DATA EXCERPT:
start
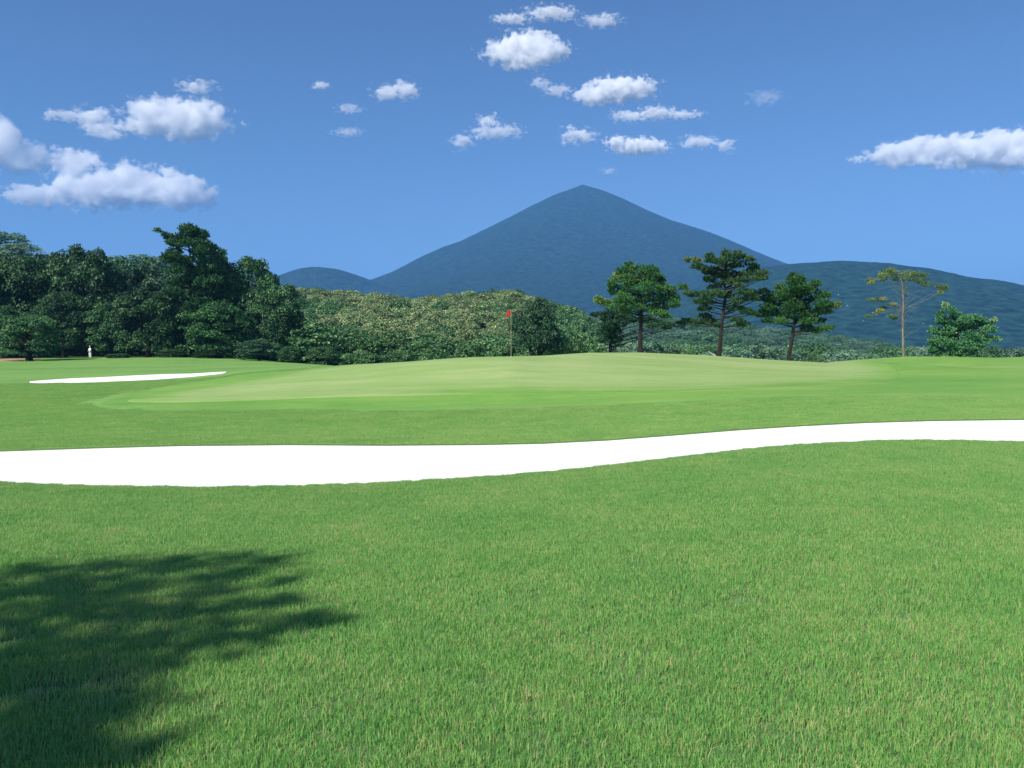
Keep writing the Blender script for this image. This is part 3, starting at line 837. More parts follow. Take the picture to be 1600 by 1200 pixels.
pm = zoom_pads(ps, ZX, ZY, ZS, 1500, 557, 65)
pad_tree('spreading_shrub', bs, pm, [(0, 0, -0.05, 0.13), (0.05, 0, 0.5, 0.10), (-0.1, 0, 1.2, 0.07), (-0.25, 0, 2.0, 0.05), (-0.5, 0, 3.2, 0.02)], M_shrub, M_bark, 82,
         'low spreading blue-green shrub at the right end of the crest', cat='shrub', tuft=0.15, tufts=80, blades=4, thin=0.5, limb_r=0.03, yellow=(0, 10, 20, 22), up=0.4, puff=1.2, dense=6, steep=1.0)

# ------------------------------------------------------------------ middle wooded hillside
canopy = [(440, 440), (460, 445), (500, 451), (560, 453), (600, 460), (640, 468), (665, 464), (700, 460), (740, 455), (800, 455), (830, 461), (860, 472), (900, 486), (935, 505), (960, 530)]
cx_, cy_ = zip(*canopy)
r_ = np.random.default_rng(17)
G_HILL = 'trees covering the wooded hillside behind the green'
pts = []
for Y in np.arange(126, 322, 7.6):
    for X in np.arange(-95, 40, 7.4):
        x = X + r_.uniform(-2.6, 2.6) + (3.7 if int(Y / 7.6) % 2 else 0); y = Y + r_.uniform(-2.6, 2.6)
        px = 800 + x / y * FOC
        if 452 < px < 905 + (y - 126) * 0.12 :
            pts.append((x, y, px))
pts = [p for p in pts if not (p[1] < 140 and p[2] < 470)]
for i, (x, y, px) in enumerate(pts):
    patch = math.sin(x * 0.07 + y * 0.03) + math.sin(y * 0.05 - x * 0.02 + 1)
    low = y < 150
    kind = 'greenmid' if (low or r_.random() < 0.15 or px > 835 or (px < 540 and patch > 0.5)) else 'olive'
    w_ = r_.uniform(8.5, 12.0); h_ = r_.uniform(7.5, 10.0)
    if low: h_ *= 0.75
    # keep the canopy line
    top_lim = (540 - np.interp(px, cx_, cy_)) * y / FOC + CAM_Z + r_.uniform(-0.3, 1.4)
    g = h1(x, y)
    h_ = min(h_, max(4.0, top_lim - g))
    lab = 'olive-crowned broadleaf tree in the wood covering the hillside behind the green' if kind == 'olive' else 'darker green broadleaf tree in the wood covering the hillside behind the green'
    tree('hillside_tree', x, y, w_, h_, kind, i, lab, group=G_HILL if kind == 'olive' else 'darker trees among the hillside wood', trunks=TRUNK_FAR)
print('hillside trees', len(pts))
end
THE PROBLEM: Reproduce only the lines from the beginning of the data through the line that contains "puff=1.2, dense=6, steep=1.0)", both included, and please drop the pictures.

SOLUTION:
Keep writing the Blender script for this image. This is part 3, starting at line 837. More parts follow. Take the picture to be 1600 by 1200 pixels.
pm = zoom_pads(ps, ZX, ZY, ZS, 1500, 557, 65)
pad_tree('spreading_shrub', bs, pm, [(0, 0, -0.05, 0.13), (0.05, 0, 0.5, 0.10), (-0.1, 0, 1.2, 0.07), (-0.25, 0, 2.0, 0.05), (-0.5, 0, 3.2, 0.02)], M_shrub, M_bark, 82,
         'low spreading blue-green shrub at the right end of the crest', cat='shrub', tuft=0.15, tufts=80, blades=4, thin=0.5, limb_r=0.03, yellow=(0, 10, 20, 22), up=0.4, puff=1.2, dense=6, steep=1.0)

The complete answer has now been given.